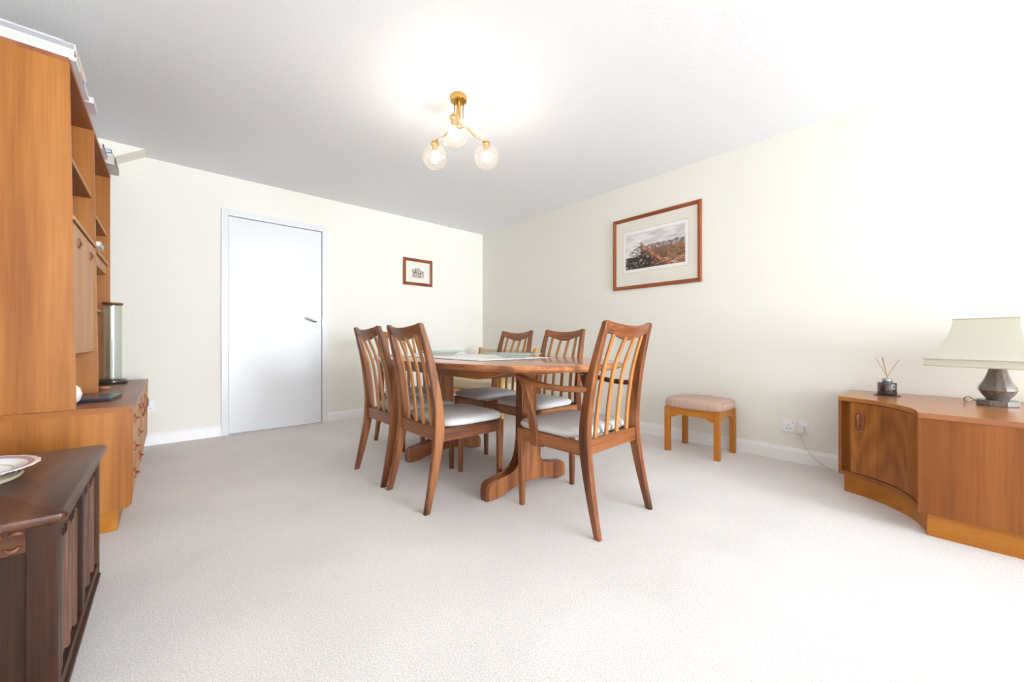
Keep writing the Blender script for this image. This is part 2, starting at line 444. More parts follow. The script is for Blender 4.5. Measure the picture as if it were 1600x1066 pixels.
# lace runner with scalloped edges; far end hangs over the table end
def runner():
    x0, x1, y0, y1 = -0.285, 0.295, -0.40, 0.955
    bm = BM()
    nx, ny = 28, 74
    yt = TY+0.985
    grid = []
    for j in range(ny+1):
        row = []
        v = j/ny
        L = y0+(1.41+0.085)*v
        for i in range(nx+1):
            u = i/nx
            x = x0+(x1-x0)*u
            y = L
            if i == 0: x -= 0.008*abs(math.sin(j*PI/3))
            if i == nx: x += 0.008*abs(math.sin(j*PI/3))
            if j == 0: y -= 0.010*abs(math.sin(i*PI/3))
            # table edge at this x
            xe = abs(x/0.54)
            ye = TB*(max(0, 1-xe**TN))**(1/TN)+0.004
            z = 0.746
            if y > ye:
                d = y-ye
                z = 0.746-d*0.93; y = ye+min(d, 0.01)+d*0.06
                if j == ny: z -= 0.012*abs(math.sin(i*PI/3))
            z += 0.0006*math.sin(i*1.7+j*0.9)
            row.append(bm.verts.new((TX+x, TY+y, z+0.0008)))
        grid.append(row)
    for j in range(ny):
        for i in range(nx):
            edge = i in (1, nx-2) or j in (1, ny-2)
            if edge and (i+j) % 2 == 0 and not (i in (0, nx-1) or j in (0, ny-1)):
                continue            # open lace eyelets along the border
            bm.faces.new((grid[j][i], grid[j][i+1], grid[j+1][i+1], grid[j+1][i]))
    o = obj('table_runner', bm, plain('white_lace', srgb(244, 243, 240), 0.9, bump=0.5, bscale=140, var=0.08, spec=0.1), smooth=True)
    md = o.modifiers.new('thickness', 'SOLIDIFY'); md.thickness = 0.0012; md.offset = 1
    return tag(o, 'white lace runner with scalloped edges lying along the dining table', 'table runner')
runner()

CLEAR = thin_glass('clear_glass', (0.96, 0.985, 0.975, 1), refl=0.16, body=0.02, bodycol=(0.88, 0.93, 0.91, 1))
GREEN_EDGE = plain('glass_edge', srgb(176, 200, 190), 0.15, spec=0.8)
def platter(loc, r, h, label):
    t = thing('glass_platter', label, 'platter', loc, group='glass platters on the runner')
    bm = BM()
    prof = [(0.01, 0.0), (r*0.42, 0.0), (r*0.46, 0.004), (r*0.7, h*0.72), (r*0.995, h-0.002), (r*0.99, h+0.002), (r*0.7, h*0.72+0.005), (r*0.44, 0.009), (0.01, 0.008)]
    lathe(bm, prof, n=48)
    obj('dish', bm, CLEAR, t, smooth=True, auto=50)
    bm = BM()
    n = 48
    lp = []
    for k in range(n):
        a = 2*PI*k/n
        lp.append([((r+0.0022*math.cos(q))*math.cos(a), (r+0.0022*math.cos(q))*math.sin(a), h+0.0022*math.sin(q)) for q in (0, PI/2, PI, 1.5*PI)])
    lp.append(lp[0]); rings(bm, lp, cap=False)
    obj('rim', bm, GREEN_EDGE, t, smooth=True)
platter((1.70, 1.89, 0.7485), 0.185, 0.027, 'round clear glass platter on the near end of the lace runner')
platter((1.555, 2.53, 0.7485), 0.17, 0.031, 'round clear glass platter on the lace runner behind the nearest side chair')

# ------------------------------------------------------------------ dining chairs
def make_chair(carver, label):
    kx = 1.06 if carver else 1.0
    t = thing('carver_chair' if carver else 'dining_chair', label, 'chair', group='teak slat-back dining chairs around the table')
    xs = lambda x: x*kx
    for s in (-1, 1):
        bm = BM()
        post(bm, [(s*xs(.214), -.283, 0, .0125, .016), (s*xs(.210), -.252, .13, .0145, .020), (s*xs(.205), -.222, .28, .016, .0245),
                  (s*xs(.202), -.207, .40, .017, .027), (s*xs(.199), -.210, .52, .0165, .025), (s*xs(.192), -.238, .70, .0155, .021),
                  (s*xs(.184), -.274, .85, .015, .017), (s*xs(.179), -.297, .930, .0145, .015), (s*xs(.1785), -.2995, .942, .0135, .014), (s*xs(.1765), -.3005, .9475, .0095, .010)])
        obj('rear_leg', bm, CHW['Z'], t, smooth=True, auto=40)
        bm = BM()
        post(bm, [(s*xs(.198), .198, 0, .0125, .0125), (s*xs(.199), .199, .2, .0155, .0155), (s*xs(.200), .200, .402, .0175, .0175)], c=.004, n=2)
        obj('front_leg', bm, CHW['Z'], t, smooth=True, auto=40)
        B('side_rail', s*xs(.205)-.011, s*xs(.205)+.011, -.185, .184, .342, .404, CHW['Y'], t, bevel=.002)
    B('front_rail', -xs(.183), xs(.183), .190, .212, .342, .404, CHW['X'], t, bevel=.002)
    B('rear_rail', -xs(.186), xs(.186), -.222, -.196, .345, .412, CHW['X'], t, bevel=.002)
    # padded seat
    bm = BM(); m = 56; hx = xs(.222); y0, y1 = -.178, .238
    hy = (y1-y0)/2; cy = (y0+y1)/2
    lp = []
    for d, z in ((.022, .4055), (.008, .409), (0, .420), (.001, .432), (.010, .443), (.030, .451), (.065, .457), (.12, .461), (.19, .463)):
        lp.append([(p[0]*(1-0.04*(1-(p[1]+hy)/(2*hy))), cy+p[1], z) for p in (sup(hx-d, hy-d, 5.5 if d < .06 else 3.5, k, m) for k in range(m))])
    rings(bm, lp)
    obj('seat_cushion', bm, SEAT_FAB, t, smooth=True, auto=60)
    # shaped top rail, bowed backwards
    bm = BM(); n = 14; lp = []
    for i in range(n+1):
        u = -1+2*i/n
        x = u*xs(.172)
        bow = .020*(1-u*u)
        zt = .9465-.019*(1-abs(u)**2.0); zb = .893-.034*(.5+.5*math.cos(PI*u))
        yo = -.299-bow
        def yz(z): return yo+(.94-z)*.28
        th = .0105
        lp.append([(x, yz(zb)-th+.003, zb), (x, yz(zb)+th-.003, zb), (x, yz(zb)+th, zb+.003), (x, yz(zt)+th, zt-.004), (x, yz(zt)+th-.004, zt),
                   (x, yz(zt)-th+.004, zt), (x, yz(zt)-th, zt-.004), (x, yz(zb)-th, zb+.003)])
    rings(bm, lp)
    obj('top_rail', bm, CHW['X'], t, smooth=True, auto=50)
    for i in range(4):
        q = (i-1.5)/1.5
        bm = BM()
        xb, xt = xs(.128)*q, xs(.118)*q
        ztop = .893-.034*(.5+.5*math.cos(PI*q*.7))+.012
        post(bm, [(xb, -.205, .405, .0115, .006), (xb+(xt-xb)*.2, -.212, .50, .0115, .006), (xb+(xt-xb)*.4, -.224, .60, .0115, .006),
                  (xb+(xt-xb)*.7, -.250, .74, .011, .006), (xt, -.292-.016*(1-q*q*.5), ztop, .0105, .0055)], c=.002)
        obj('back_slat', bm, SLW['Z'], t, smooth=True, auto=40)
    if carver:
        for s in (-1, 1):
            bm = BM()
            pts = spline([(s*.208, -.224, .640), (s*.226, -.14, .636), (s*.247, -.03, .638), (s*.257, .08, .654), (s*.256, .15, .672), (s*.252, .185, .676)], 5)
            loops = []
            for i, (x, y, z) in enumerate(pts):
                f = i/(len(pts)-1)
                hw = .013+.011*f; ht = .0125-.001*f
                if i == len(pts)-1: hw *= .7; ht *= .7
                loops.append([(x+a, y, z+b) for a, b in chamf(hw, ht, .005)])
            rings(bm, loops)
            obj('armrest', bm, CHW['Y'], t, smooth=True, auto=45)
            bm = BM()
            post(bm, [(s*.2345, .085, .335, .0105, .022), (s*.2345, .088, .40, .0105, .026), (s*.240, .105, .50, .0105, .021), (s*.248, .130, .60, .0115, .018), (s*.253, .145, .655, .013, .021)], c=.003)
            obj('arm_support', bm, CHW['Z'], t, smooth=True, auto=40)
    return t

side = make_chair(False, 'teak side chair nearest the camera on the left of the table, seen from behind')
side.location = (1.235, 1.915, 0); side.rotation_euler = (0, 0, R(-90))
dup(side, (1.225, 2.405, 0), R(-90), 'teak side chair left of the table, between the nearest side chair and the door')
dup(side, (1.99, 2.50, 0), R(90), 'teak side chair across the table, the farther one beside the pine-framed seat')
dup(side, (1.99, 1.955, 0), R(90), 'teak side chair across the table, directly left of the front armchair')
carv = make_chair(True, 'teak armchair at the near end of the table, closest to the stool')
carv.location = (1.60, 1.28, 0); carv.rotation_euler = (0, 0, R(1.5))
dup(carv, (1.565, 2.985, 0), R(180), 'teak armchair at the far end of the table, mostly hidden behind the left chairs')

# ------------------------------------------------------------------ pine framed armchair in the far corner
pine = thing('pine_armchair', 'low pine-framed armchair with beige cushions in the far corner behind the table', 'armchair', (2.86, 3.50, 0))
CUSH = plain('beige_canvas', srgb(206, 190, 160), 0.9, bump=0.3, bscale=300, var=0.06, spec=0.1)
for s in (-1, 1):
    bm = BM(); post(bm, [(.10, s*.50, 0, .02, .024), (.12, s*.50, .40, .02, .024), (.17, s*.50, .775, .02, .024)], c=.004, n=3)
    obj('rear_post', bm, PNE['Z'], pine, smooth=True, auto=40)
    bm = BM(); post(bm, [(-.34, s*.50, 0, .022, .022), (-.34, s*.50, .50, .022, .022)], c=.004, n=2)
    obj('front_post', bm, PNE['Z'], pine, smooth=True, auto=40)
    bm = BM()
    lp = [[(x, s*.50+a, z+b) for a, b in chamf(.03, .011, .004)] for x, z in spline([(-.38, .512), (-.25, .508), (-.08, .490), (.108, .485)], 5)]
    rings(bm, lp); obj('armrest', bm, PNE['X'], pine, smooth=True, auto=40)
    B('side_rail', -.318, .088, s*.50-.012, s*.50+.012, .24, .30, PNE['X'], pine)
B('front_rail', -.352, -.328, -.478, .478, .24, .30, PNE['Y'], pine)
bm = BM()
lp = []
for i in range(13):
    y = -.47+.94*i/12
    lp.append([(.132+a, y, .74+b) for a, b in ((-.014, -.28), (.008, -.28), (.034, -.02), (.030, .012), (.016, .016), (.006, 0))])
rings(bm, lp); obj('back_cushion', bm, CUSH, pine, bevel=0)
bm = BM(); box(bm, -.33, .10, -.465, .465, .301, .42); obj('seat_cushion', bm, CUSH, pine, bevel=.03, smooth=True)

# ------------------------------------------------------------------ stool
st = thing('stool', 'oak stool with a pink-beige ribbed padded seat against the right wall', 'stool', (3.083, 1.262, 0))
for sx in (-1, 1):
    for sy in (-1, 1):
        bm = BM()
        post(bm, [(sx*.152, sy*.183, 0, .019, .019), (sx*.152, sy*.183, .345, .019, .019)], c=.002, n=1)
        obj('leg', bm, PIN['Z'], st)
def shaped_rail(h, L):
    poly = [(-L, .345), (-L, .268), (-L+.02, .268), (-L+.045, .278), (-L+.065, .292), (L-.065, .292), (L-.045, .278), (L-.02, .268), (L, .268), (L, .345)]
    return poly
for s in (-1, 1):
    bm = BM(); prism(bm, [(u, v) for u, v in shaped_rail(0, .163)], 'X', s*.152-.010, s*.152+.010); obj('apron', bm, PIN['Y'], st)
    bm = BM(); prism(bm, [(u, v) for u, v in shaped_rail(0, .132)], 'Y', s*.183-.010, s*.183+.010); obj('apron', bm, PIN['X'], st)
def ribbed():
    m, nt, b = new_mat('ribbed_pink_beige_fabric')
    tc = nt.nodes.new('ShaderNodeTexCoord'); wv = nt.nodes.new('ShaderNodeTexWave'); wv.bands_direction = 'Y'
    wv.inputs['Scale'].default_value = 32; wv.inputs['Distortion'].default_value = 0.6
    nt.links.new(tc.outputs['Object'], wv.inputs['Vector'])
    cr = nt.nodes.new('ShaderNodeValToRGB'); cr.color_ramp.elements[0].color = srgb(178, 146, 130); cr.color_ramp.elements[1].color = srgb(206, 180, 166)
    nt.links.new(wv.outputs['Fac'], cr.inputs['Fac']); nt.links.new(cr.outputs['Color'], b.inputs['Base Color'])
    b.inputs['Roughness'].default_value = 0.95; b.inputs['Specular IOR Level'].default_value = 0.1
    bp = nt.nodes.new('ShaderNodeBump'); bp.inputs['Strength'].default_value = .3; bp.inputs['Distance'].default_value = .002
    nt.links.new(wv.outputs['Fac'], bp.inputs['Height']); nt.links.new(bp.outputs['Normal'], b.inputs['Normal'])
    return m
bm = BM(); lp = []
for d, z in ((.012, .3455), (.002, .350), (0, .362), (.001, .392), (.006, .404), (.02, .414), (.05, .421), (.1, .425)):
    lp.append([(*sup(.182-d, .212-d, 7 if d < .05 else 4, k, 56), z) for k in range(56)])
rings(bm, lp); obj('seat_pad', bm, ribbed(), st, smooth=True, auto=60)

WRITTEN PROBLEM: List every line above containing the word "this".

EXERCISE OUTPUT:
Keep writing the Blender script for this image. This is part 2, starting at line 444. More parts follow. The script is for Blender 4.5. Measure the picture as if it were 1600x1066 pixels.
            # table edge at this x